SBA Unveils Plan to Help Spur Car Inventory Loans

The Small Business Administration will begin in July to guarantee loans that help auto dealers purchase inventory, officials said Thursday.

Officials hope a government guarantee for a large share of the loans will help spur banks to begin making them again. Observers said the program could be appealing to some SBA lenders because of the extra fees they will be allowed to charge for the loans.

The loans, known in the auto industry as floor-plan financing, were previously considered too risky for an SBA guarantee. As the financial crisis deepened, banks cut back on the floor-plan credit they would extend, and dealers found themselves cut off from nearly all sources of financing. This drought caused the Senate Small Business Committee to urge the SBA to consider guaranteeing the loans in the hope it would encourage banks to resume that category of lending.

Karen Mills, the head of the SBA, told dealers in Kokomo, Ind., Thursday that the SBA would offer floor-plan loan guarantees through its 7(a) program.

Auto, marine, RV, and manufactured housing dealers will be able to take out SBA-backed loans of $500,000 to $2 million to buy cars and equipment from manufacturers.

The loans would carry a 75% government guarantee — smaller than the 90% guarantee temporarily given most 7(a) loans through a provision of the stimulus package.

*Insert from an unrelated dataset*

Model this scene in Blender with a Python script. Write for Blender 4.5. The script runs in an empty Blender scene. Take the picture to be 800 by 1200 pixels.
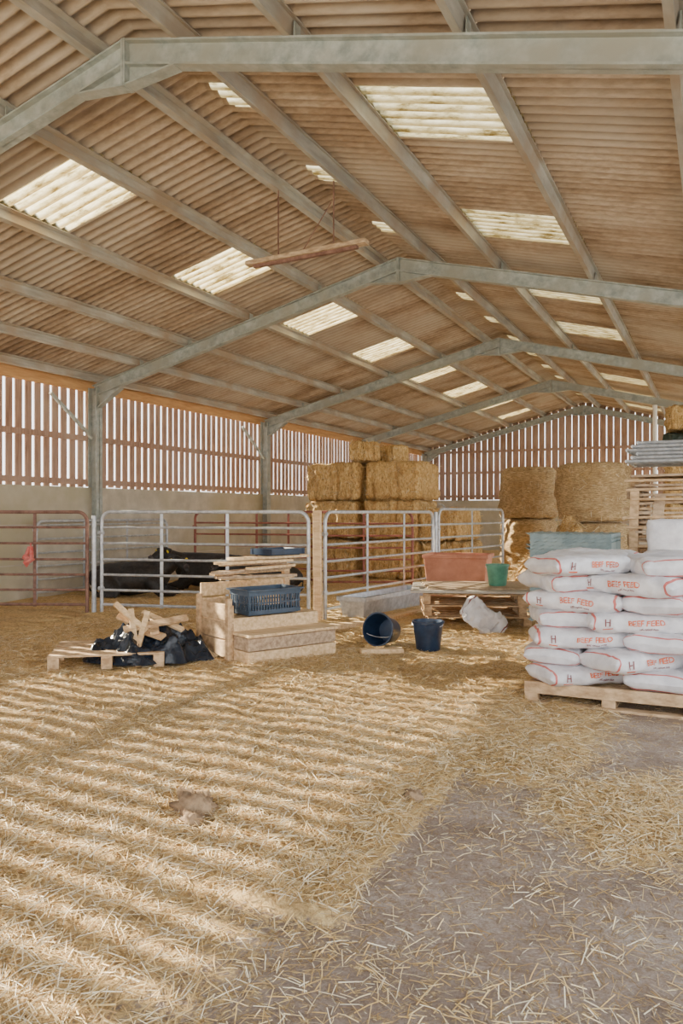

Borrowers would have their SBA fees waived, however, as is done for all other 7(a) and 504 loans for the duration of the stimulus.

The program will run as a pilot test until Sept. 30, 2010, and the SBA said it would consider then whether to extend the loan-guarantee service. Banks that are approved SBA lenders can participate in the program. In some cases, banks will be able to charge more than they normally can for 7(a) loans, due to the extra work it takes to service a floor plan loan.

"That pricing differential may help this to work," said Tony Wilkinson, the president of the National Association of Government Guaranteed Lenders.

SBA lenders will be able to make floor plan loans with a maximum term of five years, and the banks will be expected to control the transfers of the car titles to the dealers, to protect against fraud and other risks.

"These are transactional loans. It's a different kind of financing," Wilkinson said. Rather than collecting a monthly payment, floor plan lenders are repaid when dealers sell the inventory.

It was unclear how many SBA lenders would begin making floor-plan loans. The process is cumbersome, and since the collateral is the inventory the dealers are buying, floor-plan lenders must carefully monitor all transactions.

"This should be attractive to the smaller community banks where one loan officer handles all their lending products, as opposed to a bank where floor plan lending is done in one division and SBA lending is done in another," Wilkinson said.

For some banks that already make SBA loans but do not now make floor-plan loans, however, this may be too much to take on.

"We're not in the conventional floor-plan business," said Craig Chance, the senior vice president for community relations at Columbia State Bank, a $3.1 billion-asset institution in Tacoma.

"Floor-plan financing, SBA guarantee or not, is a pretty labor-intensive process; you need to have several people out there doing [vehicle identification] number inspections. We're not set up do a heavy amount of that type of lending. I don't see us being a big participant in that."